Menurut saya, kesadaran sejarah orang Papua yang termaktub dalam istilah Memoria Pasionis, yang mengarahkan perjuangan menjadikan Papua Tanah Damai mesti dilepaskan dari eksklusifitasnya. Artinya, kesadaran itu sedapat mungkin dibiarkan lepas dari klaim-klaim eksklusif (bahwa itu adalah milik orang Papua dan bukan milik orang lain), dengan demikian kesadaran itu pun bisa mendapat tempat dalam kesadaran sejarah bersama bangsa ini. Pertanyaannya adalah bagaimana mungkin orang memiliki keadaran sejarah yang sama tanpa pernah mengalami peristiwa-peristiwa dalam rentetan sejarah itu?
Terlepas dari persoalan de jure maupun de facto keberadaan wilayah Papua sebagai bagian dari Republik Indonesia, saya mencoba untuk menemukan jalan lain perjuangan menghadirkan Damai di Papua dengan menjadikan perjuangan itu sebagai perjuangan bersama seluruh komponen bangsa Indonesia dan bukan perjuangan orang Papua semata. Dengan tujuan besar itulah, ada kesadaran akan kesulitan baik dari sisi metodologis maupun epistemologis.

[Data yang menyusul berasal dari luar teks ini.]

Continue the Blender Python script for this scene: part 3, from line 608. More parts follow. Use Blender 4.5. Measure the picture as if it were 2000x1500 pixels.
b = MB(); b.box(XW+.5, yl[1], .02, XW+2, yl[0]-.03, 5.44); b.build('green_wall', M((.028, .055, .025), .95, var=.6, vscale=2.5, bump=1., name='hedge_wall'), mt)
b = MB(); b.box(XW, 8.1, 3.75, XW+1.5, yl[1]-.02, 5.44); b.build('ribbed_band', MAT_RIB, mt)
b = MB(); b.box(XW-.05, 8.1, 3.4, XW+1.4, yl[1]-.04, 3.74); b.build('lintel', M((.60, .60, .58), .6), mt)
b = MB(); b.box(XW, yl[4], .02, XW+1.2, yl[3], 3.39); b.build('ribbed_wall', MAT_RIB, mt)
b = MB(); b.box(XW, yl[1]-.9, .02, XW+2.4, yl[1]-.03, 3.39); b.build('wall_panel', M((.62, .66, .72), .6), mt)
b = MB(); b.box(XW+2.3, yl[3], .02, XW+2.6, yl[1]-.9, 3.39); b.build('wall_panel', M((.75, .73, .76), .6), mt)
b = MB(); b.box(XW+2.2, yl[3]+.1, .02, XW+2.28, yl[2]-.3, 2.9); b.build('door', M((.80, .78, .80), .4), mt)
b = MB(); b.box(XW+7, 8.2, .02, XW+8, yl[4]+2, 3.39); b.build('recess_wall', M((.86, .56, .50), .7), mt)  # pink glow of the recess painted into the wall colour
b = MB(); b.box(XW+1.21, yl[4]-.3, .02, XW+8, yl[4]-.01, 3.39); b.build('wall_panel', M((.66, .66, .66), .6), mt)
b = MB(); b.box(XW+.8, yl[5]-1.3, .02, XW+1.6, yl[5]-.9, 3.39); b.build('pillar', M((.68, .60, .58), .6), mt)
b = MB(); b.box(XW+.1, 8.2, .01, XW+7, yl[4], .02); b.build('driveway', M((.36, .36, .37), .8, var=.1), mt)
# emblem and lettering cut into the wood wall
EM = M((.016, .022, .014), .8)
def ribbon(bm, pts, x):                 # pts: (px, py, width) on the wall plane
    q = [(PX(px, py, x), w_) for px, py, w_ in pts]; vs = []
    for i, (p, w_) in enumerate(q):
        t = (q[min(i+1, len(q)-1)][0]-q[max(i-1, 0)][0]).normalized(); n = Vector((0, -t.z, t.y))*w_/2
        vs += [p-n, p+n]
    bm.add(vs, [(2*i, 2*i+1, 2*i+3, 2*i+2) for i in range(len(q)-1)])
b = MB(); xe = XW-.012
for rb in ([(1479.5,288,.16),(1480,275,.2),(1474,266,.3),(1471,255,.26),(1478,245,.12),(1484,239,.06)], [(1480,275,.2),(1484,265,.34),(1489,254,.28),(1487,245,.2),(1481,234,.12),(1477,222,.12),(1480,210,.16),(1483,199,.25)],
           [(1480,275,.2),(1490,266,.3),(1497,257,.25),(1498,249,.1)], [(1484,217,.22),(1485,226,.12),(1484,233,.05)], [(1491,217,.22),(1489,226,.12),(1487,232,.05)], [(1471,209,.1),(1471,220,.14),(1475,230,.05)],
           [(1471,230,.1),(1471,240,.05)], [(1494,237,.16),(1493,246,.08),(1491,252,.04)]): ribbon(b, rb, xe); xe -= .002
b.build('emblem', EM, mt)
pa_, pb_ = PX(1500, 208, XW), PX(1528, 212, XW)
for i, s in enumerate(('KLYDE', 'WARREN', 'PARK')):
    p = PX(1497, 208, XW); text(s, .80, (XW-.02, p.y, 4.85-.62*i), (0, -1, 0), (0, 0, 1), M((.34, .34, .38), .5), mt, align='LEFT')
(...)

Oleh karena itu, studi saya sebenarnya lebih tertuju pada pencarian akan metodologi yang tepat menjadikan perjuangan Papua Tanah Damai sebagai perjuangan bersama bangsa Indonesia. Kebenaran-kebenaran perjuangan itu pun mesti dikaji secara epistemologis karena kebenaran itulah yang menurut hemat saya dapat membimbing bangsa ini menemukan kembali identitas keindonesiaan dalam kepelbagaian dan keragamannya.
Masih panjang perjalanan dan proses itu akan terus menerus membimbing kita sampai pada tahap memahami jati diri bersama sebagai manusia.